──────── Listed records ────────
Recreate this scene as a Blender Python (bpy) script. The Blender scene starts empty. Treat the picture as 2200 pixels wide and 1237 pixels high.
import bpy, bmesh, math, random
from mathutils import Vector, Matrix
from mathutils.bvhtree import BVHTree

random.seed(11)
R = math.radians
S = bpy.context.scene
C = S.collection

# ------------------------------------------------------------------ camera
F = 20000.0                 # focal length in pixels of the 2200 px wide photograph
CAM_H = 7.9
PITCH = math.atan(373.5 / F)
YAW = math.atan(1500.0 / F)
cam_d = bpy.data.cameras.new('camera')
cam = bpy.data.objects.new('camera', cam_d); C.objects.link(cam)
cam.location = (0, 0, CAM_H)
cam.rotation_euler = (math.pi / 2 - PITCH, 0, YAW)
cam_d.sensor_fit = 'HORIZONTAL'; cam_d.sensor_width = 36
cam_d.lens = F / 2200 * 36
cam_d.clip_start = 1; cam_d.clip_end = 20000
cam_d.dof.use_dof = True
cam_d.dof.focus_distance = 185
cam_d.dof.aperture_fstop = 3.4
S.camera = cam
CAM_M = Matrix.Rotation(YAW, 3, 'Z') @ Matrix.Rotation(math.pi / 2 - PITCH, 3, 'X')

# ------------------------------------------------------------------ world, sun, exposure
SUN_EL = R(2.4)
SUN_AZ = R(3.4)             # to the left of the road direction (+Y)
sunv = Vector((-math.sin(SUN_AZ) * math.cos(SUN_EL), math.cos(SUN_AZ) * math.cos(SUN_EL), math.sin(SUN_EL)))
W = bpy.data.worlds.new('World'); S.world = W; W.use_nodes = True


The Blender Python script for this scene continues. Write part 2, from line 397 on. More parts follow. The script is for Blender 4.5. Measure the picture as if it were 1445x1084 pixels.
────────
- What to work on -
Produce the lines from the top of the listing through the "C = S.collection" line exactly as they appear, with no additional output.

- Written solution -
Recreate this scene as a Blender Python (bpy) script. The Blender scene starts empty. Treat the picture as 2200 pixels wide and 1237 pixels high.
import bpy, bmesh, math, random
from mathutils import Vector, Matrix
from mathutils.bvhtree import BVHTree

random.seed(11)
R = math.radians
S = bpy.context.scene
C = S.collection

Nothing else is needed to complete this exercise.